While the RBA needs to do more, the scope for additional easing is still limited at this time, even though the Federal government has finally woken up to the fact that regional growth is declining. While lower rates had been fuelling established house price growth, not the construction that the RBA really wants, the recent decline in equity prices may soon see those gains moderate substantially. It looks like the RBA is awaiting further weakness in the Australian dollar, so as to allow the switch from mining sector growth to non-mining sector growth to proceed at a faster rate.

Statement

The following points are evident from the statement:

  • Global growth: Global growth comments were much the same as the prior meeting, where the RBA noted that global growth was somewhat lower than trend, yet failed to acknowledge the recent slowdown in regional growth as we are witnessing at this time, especially a slowing in Chinese growth.
  • Financial market developments: In contrast to the prior statement, the RBA acknowledged the increased volatility in financial markets, as noted below,

Globally, financial conditions remain very accommodative. However, a reassessment by the market of the outlook for monetary policy in the United States has seen a noticeable rise in sovereign bond yields from exceptionally low levels. Volatility in financial markets has increased and there has been some widening of credit spreads.
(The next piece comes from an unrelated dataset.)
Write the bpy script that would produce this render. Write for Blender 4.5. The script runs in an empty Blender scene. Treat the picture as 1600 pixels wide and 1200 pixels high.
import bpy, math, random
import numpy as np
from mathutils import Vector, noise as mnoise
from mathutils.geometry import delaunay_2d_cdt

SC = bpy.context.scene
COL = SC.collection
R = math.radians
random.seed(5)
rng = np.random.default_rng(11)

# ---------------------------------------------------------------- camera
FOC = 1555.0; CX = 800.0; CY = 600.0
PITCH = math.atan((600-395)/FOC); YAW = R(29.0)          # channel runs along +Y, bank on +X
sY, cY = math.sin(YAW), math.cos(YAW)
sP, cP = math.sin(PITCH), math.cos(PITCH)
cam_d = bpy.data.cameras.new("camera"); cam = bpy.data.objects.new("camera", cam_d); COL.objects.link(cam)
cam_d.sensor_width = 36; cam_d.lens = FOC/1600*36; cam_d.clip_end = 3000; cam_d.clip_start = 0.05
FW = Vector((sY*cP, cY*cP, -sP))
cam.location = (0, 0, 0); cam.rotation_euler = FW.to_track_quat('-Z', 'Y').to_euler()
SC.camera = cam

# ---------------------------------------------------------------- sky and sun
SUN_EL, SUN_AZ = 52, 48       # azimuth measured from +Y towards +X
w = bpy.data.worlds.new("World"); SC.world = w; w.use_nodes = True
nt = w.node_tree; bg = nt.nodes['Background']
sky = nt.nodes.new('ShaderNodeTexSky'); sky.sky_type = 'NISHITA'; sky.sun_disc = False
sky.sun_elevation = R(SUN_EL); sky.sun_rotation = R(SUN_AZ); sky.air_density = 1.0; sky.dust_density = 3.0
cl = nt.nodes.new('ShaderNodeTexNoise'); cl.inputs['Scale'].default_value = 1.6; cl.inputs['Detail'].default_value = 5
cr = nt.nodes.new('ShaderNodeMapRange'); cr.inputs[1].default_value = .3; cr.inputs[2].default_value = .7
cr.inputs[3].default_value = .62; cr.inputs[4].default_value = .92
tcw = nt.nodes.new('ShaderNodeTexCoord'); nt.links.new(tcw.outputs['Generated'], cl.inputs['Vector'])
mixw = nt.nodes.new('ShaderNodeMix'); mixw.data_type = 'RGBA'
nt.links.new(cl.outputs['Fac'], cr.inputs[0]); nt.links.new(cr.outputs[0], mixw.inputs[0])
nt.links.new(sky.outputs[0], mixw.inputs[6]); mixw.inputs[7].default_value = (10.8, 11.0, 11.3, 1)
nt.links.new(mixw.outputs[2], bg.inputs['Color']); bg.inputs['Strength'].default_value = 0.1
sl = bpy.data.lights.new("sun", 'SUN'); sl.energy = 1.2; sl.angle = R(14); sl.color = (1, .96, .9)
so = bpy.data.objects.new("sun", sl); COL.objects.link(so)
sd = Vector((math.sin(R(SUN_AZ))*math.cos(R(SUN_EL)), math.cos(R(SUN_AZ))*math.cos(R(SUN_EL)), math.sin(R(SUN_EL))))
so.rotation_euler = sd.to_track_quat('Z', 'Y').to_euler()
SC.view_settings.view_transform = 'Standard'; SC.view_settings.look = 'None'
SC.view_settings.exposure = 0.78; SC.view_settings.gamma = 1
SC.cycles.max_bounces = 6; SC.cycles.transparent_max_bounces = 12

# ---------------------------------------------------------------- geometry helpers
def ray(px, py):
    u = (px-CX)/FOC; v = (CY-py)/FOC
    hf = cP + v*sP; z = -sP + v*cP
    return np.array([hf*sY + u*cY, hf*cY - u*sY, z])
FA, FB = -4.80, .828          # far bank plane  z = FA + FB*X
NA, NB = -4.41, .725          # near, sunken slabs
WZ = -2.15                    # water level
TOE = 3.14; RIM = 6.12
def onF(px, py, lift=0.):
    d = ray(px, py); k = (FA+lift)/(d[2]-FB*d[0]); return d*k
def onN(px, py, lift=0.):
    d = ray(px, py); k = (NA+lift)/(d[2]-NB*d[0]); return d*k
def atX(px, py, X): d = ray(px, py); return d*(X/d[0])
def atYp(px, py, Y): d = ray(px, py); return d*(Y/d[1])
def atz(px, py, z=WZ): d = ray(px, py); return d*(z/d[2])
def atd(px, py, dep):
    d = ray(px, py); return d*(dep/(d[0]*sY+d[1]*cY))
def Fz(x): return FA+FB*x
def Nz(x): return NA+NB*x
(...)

  • Domestic economic developments. Some evidence of prior easing were beginning to be felt, and the RBA acknowledged as such today,

The easing in monetary policy over the past 18 months has supported interest-sensitive spending and asset values and further effects can be expected over time. The pace of borrowing has remained relatively subdued, though recently there are signs of increased demand for finance by households.

Recent declines in the Australian dollar have been wholeheartedly accepted by the RBA, as a very positive development, as the higher currency was seen to be hampering the transition in to non-mining sector growth,

The Australian dollar has depreciated by around 10 per cent since early April, although it remains at a high level. It is possible that the exchange rate will depreciate further over time, which would help to foster a rebalancing of growth in the economy.

Also, the RBA noted that unemployment has increased of late and that growth has been somewhat below trend,

In Australia, the recent national accounts confirmed that the economy has been growing a bit below trend over the recent period. This is expected to continue in the near term as the economy adjusts to lower levels of mining investment. The unemployment rate has edged higher over the past year and growth in labour costs has moderated.

  • Inflation: Even though the currency had declined, the RBA remains fairly happy to re-affirm the prospects that inflation will remain at the medium-term target levels for the next few years. As the RBA indicated in the prior minutes, inflation was observed to be declining around the world.
  • Final paragraph: Here, the RBA noted that further scope for easing remained apparent,

At today's meeting the Board judged that the easier financial conditions now in place will contribute to a strengthening of growth over time, consistent with achieving the inflation target. It decided that the stance of monetary policy remained appropriate for the time being. The Board also judged that the inflation outlook, as currently assessed, may provide some scope for further easing, should that be required to support demand.

Conclusion

In many ways this statement is a continuation of what we saw last month, yet the RBA did not mention the recent regional growth slowdown, as we have seen from China. As the RBA indicated several times, the final paragraph leaves the door wide open for another easing. However, we would estimate that the next easing might take some time this quarter seems about right to us at this point. In Australia, a structurally more conservative consumer is slowing the typical transmission of lower rates to activity at this point, along with a now conservative banking system, and this is what is making the prospect of even further easing tantalisingly close. Further RBA easing will be needed to encourage borrowing, and non-mining growth, from an extremely cautious consumer who is very conservative, not to mention a banking system that is also conservative.